▶ _Provided material_:
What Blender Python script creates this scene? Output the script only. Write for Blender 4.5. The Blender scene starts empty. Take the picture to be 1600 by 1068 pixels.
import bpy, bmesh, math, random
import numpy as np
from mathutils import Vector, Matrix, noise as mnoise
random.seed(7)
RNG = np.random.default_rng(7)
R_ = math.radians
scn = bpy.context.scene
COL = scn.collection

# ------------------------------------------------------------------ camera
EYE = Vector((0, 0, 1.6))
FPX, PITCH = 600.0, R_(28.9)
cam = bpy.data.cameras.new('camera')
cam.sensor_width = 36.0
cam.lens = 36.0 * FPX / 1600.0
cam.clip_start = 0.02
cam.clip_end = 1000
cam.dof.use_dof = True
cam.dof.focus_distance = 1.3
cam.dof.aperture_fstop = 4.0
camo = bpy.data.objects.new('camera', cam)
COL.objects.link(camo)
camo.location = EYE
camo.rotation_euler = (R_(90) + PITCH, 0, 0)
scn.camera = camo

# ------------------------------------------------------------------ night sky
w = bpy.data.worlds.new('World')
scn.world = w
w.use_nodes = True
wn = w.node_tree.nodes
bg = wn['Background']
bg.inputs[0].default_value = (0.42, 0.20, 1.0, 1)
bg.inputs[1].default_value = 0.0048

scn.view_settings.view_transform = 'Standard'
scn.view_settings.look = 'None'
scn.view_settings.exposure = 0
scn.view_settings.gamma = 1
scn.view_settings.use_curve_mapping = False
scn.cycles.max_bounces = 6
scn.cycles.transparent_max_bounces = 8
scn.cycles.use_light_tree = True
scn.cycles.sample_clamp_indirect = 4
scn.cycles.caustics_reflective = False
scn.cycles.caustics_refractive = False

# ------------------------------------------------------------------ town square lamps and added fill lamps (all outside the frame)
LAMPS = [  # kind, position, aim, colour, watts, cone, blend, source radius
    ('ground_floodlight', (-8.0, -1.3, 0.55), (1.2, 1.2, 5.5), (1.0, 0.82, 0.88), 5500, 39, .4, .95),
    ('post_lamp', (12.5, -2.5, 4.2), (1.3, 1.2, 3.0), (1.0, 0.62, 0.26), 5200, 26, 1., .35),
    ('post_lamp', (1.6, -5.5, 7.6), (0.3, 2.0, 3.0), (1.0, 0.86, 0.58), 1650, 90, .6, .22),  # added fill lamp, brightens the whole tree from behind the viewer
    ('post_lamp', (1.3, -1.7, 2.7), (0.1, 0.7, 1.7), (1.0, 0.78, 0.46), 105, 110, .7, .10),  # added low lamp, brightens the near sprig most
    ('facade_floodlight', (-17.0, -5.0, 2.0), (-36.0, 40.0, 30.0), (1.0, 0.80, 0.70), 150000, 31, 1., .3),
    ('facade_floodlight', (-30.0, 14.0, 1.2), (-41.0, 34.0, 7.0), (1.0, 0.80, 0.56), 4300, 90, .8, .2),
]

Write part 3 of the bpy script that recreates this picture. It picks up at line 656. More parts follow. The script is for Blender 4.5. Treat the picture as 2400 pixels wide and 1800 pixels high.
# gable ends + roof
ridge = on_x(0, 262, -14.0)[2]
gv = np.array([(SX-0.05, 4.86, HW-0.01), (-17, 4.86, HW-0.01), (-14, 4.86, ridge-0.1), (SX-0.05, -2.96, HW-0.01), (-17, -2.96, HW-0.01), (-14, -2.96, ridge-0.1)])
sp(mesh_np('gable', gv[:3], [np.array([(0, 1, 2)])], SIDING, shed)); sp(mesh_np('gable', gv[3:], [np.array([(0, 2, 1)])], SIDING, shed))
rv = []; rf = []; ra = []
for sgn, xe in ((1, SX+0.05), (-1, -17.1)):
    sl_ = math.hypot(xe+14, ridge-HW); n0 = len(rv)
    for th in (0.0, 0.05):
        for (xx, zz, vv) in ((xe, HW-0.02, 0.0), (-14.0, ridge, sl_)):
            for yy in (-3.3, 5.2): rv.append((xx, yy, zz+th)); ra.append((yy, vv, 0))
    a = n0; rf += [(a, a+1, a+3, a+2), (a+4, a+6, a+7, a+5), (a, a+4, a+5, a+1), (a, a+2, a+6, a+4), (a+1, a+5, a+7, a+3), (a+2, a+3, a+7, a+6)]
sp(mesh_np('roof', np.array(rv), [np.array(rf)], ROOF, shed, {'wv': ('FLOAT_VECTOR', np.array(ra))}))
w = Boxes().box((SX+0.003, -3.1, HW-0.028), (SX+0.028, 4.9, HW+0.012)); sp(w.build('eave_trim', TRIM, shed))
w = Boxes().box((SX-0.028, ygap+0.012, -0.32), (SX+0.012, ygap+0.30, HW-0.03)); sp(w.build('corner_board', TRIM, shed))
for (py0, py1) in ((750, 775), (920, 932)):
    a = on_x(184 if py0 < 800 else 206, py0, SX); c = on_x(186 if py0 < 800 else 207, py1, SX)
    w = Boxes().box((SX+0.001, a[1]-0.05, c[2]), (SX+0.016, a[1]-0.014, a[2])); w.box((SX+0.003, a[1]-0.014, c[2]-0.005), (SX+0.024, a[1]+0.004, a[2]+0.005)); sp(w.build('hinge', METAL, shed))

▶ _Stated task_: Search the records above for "scene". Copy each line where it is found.

▶ _Expected answer_:
What Blender Python script creates this scene? Output the script only. Write for Blender 4.5. The Blender scene starts empty. Take the picture to be 1600 by 1068 pixels.
scn = bpy.context.scene